Imaginaire collectif et réalité

Rosa Amelia Plumelle-Uribe, avocate et essayiste

17-10-2022

Qui produit les grands récits historiques nourrissant nos imaginaires sociétaux et nos représentations du monde ? L’anthropologue haïtien Michel-Rolph Trouillot parle de « silences » qui entrent dans la narration historique, induisant l’inscription dans les imaginaires de l’impossibilité de récits autres. On pense, évidemment, au discours de TINA, There is no alternative  et aux multiples oppressions et aliénation qu’il recouvre. Rosa Amelia Plumelle-Uribe s’intéresse particulièrement à l’histoire coloniale et à ses conséquences dans les imaginaires contemporains. À travers des exemples précis, elle entend mettre au jour des contre-récits afin de libérer l’imaginaire social et changer les mentalités.

Voici cinquante ans environ j’ai lu quelque part que, dans une société, rien n’est plus difficile à faire changer que les mentalités. Même l’homme ou la femme de science, le ou la scientifique impartial·e qui veut démontrer que tel ou tel préjugé ne repose sur aucun fondement, aura du mal à s’en débarrasser. Les peuples autrefois colonisés ont subi, fatalement, une dévaluation de leur culture ancestrale. Dévaluation dont le corollaire est la survalorisation de la culture du groupe colonisateur. Il en résulte un processus d’acculturation qui conduit les victimes de la colonisation à épouser et embrasser les préjugés, la perception, les théories, le mépris de celles et ceux mêmes qui les anéantissent.
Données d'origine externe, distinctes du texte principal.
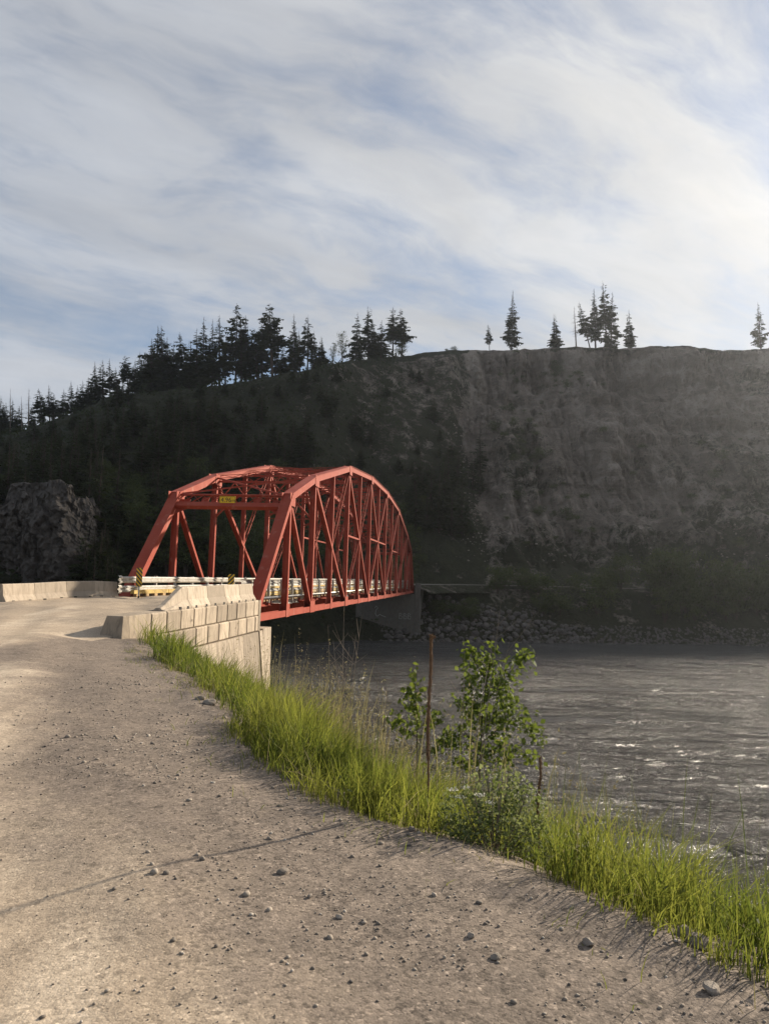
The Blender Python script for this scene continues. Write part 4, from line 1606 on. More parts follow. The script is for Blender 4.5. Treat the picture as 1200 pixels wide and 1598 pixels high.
srt = sorted(range(len(RIDGE)), key=lambda i: RIDGE[i][2])
nf = ns = 0
for i in srt:
    q = RIDGE[i]
    if q[4] == 9:
        lab_ = 'bare dead conifer, %s from the left of three on the far left ridge' % ORD[ns]; ns += 1
        skyline_tree(*q, 'dead_tree', lab_, 'dead conifers on the left ridge', rnd.uniform(0, 8))
    else:
        sz = 'tall' if q[3] - q[1] > 95 else ('short' if q[3] - q[1] < 60 else 'dark')
        lab_ = '%s fir, %s from the left in the row along the wooded ridge' % (sz, ordinal(nf)); nf += 1
        skyline_tree(*q, 'fir_tree', lab_, 'firs in the row along the wooded ridge', rnd.uniform(0, 10))
BLUFF = [(761, 505, 764, 546, 3, 'small lone fir at the left end of the bluff top'), (802, 452, 798, 546, 0, 'tall full fir standing beside the small fir on the bluff'),
         (864, 489, 866, 541, 4, 'broad lone fir on the bluff left of the dead snag'), (900, 468, 921, 540, 3, 'thin fir leaning left over the bluff top'),
         (926.5, 450, 929, 542, 5, 'slender upright fir left of the tallest bluff fir'), (941, 438, 947, 542, 3, 'tallest fir of the clump on the bluff'),
         (952, 455, 952, 542, 5, 'fir pressed against the right of the tallest bluff fir'), (981, 482, 983, 541, 4, 'bushy fir right of the clump on the bluff'),
         (1181, 470, 1187, 547, 0, 'fir at the right edge of the picture on the bluff')]
for q in BLUFF:
    skyline_tree(*q[:5], 'fir_tree', q[5], 'firs on top of the bluff', .8, 1.05)
skyline_tree(894, 478, 899, 541, 9, 'dead_tree', 'bare thin snag on the bluff top beside the leaning fir', None, .8)

BR1 = broad_meshes(31, 8, 5, 2200, .32)
BR2 = broad_meshes(32, 5, 5.5, 1900, .30)
BR3 = broad_meshes(33, 10, 4.5, 1500, .30, M_PALE, M_BARK2, 4, .2)
BR4 = broad_meshes(34, 2.2, 3.2, 1200, .20)
SN = ('stems', 'foliage')


def sky_broad(tx, ty, bx, by, ms, H, label, W=1.0):
    r = ray(bx, by); a = r.x / r.y
    yc, zc = crest_of(a); Y = float(yc) + 2
    b = Vector((a * Y, Y, far_z(a * Y, Y)))
    s = (atY(tx, ty, Y).z - b.z) / H
    e = tree_from(ms, SN, 'broadleaf_tree', (b.x, b.y, b.z - .2), (s * W, s * W, s), rnd.uniform(0, 6))
    tag(e, label, 'tree', 'broadleaf trees on the ridge')


sky_broad(518, 533, 519, 577, BR3, 10, 'small thin broadleaf tree in the gap of the ridge row', .75)
sky_broad(533, 517, 534, 574, BR3, 10, 'taller airy broadleaf tree in the gap of the ridge row', .8)
sky_broad(623, 528, 625, 566, BR1, 8, 'rounded sunlit broadleaf at the right end of the ridge row', .95)
for px, py in ((708, 541), (697, 544)):
    sky_broad(px, py, px, 549, BR4, 2.2, 'tiny scrub bush on the bluff lip, %s of two' % ('right' if px > 700 else 'left'))

# ---------------------------------------------------------------- conifers on the shaded slope
placed = []


def slope_tree(px, py, h, kind, label, group, mesh=None, name='fir_tree', wd=1.0, nm=('trunk', 'crown'), H=20.0, cat='tree', mind=2.6):
    p = on_far_ray(px, py)
    if p is None: return None
    if name == 'fir_tree':
        h = min(h, max(rnd.uniform(4.5, 7.5), (py - ridge_y(px) - 12) / FPX * p.y))
    for q in placed:
        if (q - p).length < mind: return None
    placed.append(p)
    s = h / H
    e = tree_from(mesh or FIRS[rnd.choice(VAR[kind])], nm, name, (p.x, p.y, p.z - .35), (s * wd, s * wd, s), rnd.uniform(0, 6.28))
    tag(e, label, cat, group)
    return e


def ridge_y(px):
    return float(np.interp(px, [-60, 0, 100, 180, 300, 420, 520, 640, 700], [690, 680, 650, 615, 605, 592, 570, 556, 550]))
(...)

Cette adhésion des victimes à l’univers idéologique des victimaires est, probablement, la victoire la plus perdurable et pernicieuse de la domination coloniale.

En effet, l’acculturation des colonisé·es est née des besoins de la domination coloniale, laquelle, dans la longue durée ne pouvait pas reposer exclusivement sur la force des mitrailleuses, des fusils et des blindés. Dans un premier temps, la violence exercée dans sa plus brutale manifestation peut suffire pour frapper l’esprit et terroriser la population. Mais cela ne suffit pas pour assurer le contrôle sur l’imaginaire collectif et sur l’esprit de la population, condition sine qua non pour normaliser la domination dans le cerveau des victimes.

La fabrication de la docilité et le contrôle de l’esprit, qui étaient un effet ou une conséquence de la domination coloniale, sont devenues la cause de la reproduction et pérennisation de la domination occidentale sur une partie considérable de l’humanité.

À présent, la fabrication de la docilité et le contrôle de l’esprit, qui étaient un effet ou une conséquence de la domination coloniale, sont devenues la cause de la reproduction et pérennisation de la domination occidentale sur une partie considérable de l’humanité. La réalité de cette situation rend indispensable et, en même temps, très difficile la déconstruction efficace des narrations historiques qui ont capturé et emprisonné le cerveau des colonisé·es. Car la normalisation de l’asservissement mental et son intériorisation placent le groupe asservi dans l’incapacité de comprendre où se trouve son intérêt.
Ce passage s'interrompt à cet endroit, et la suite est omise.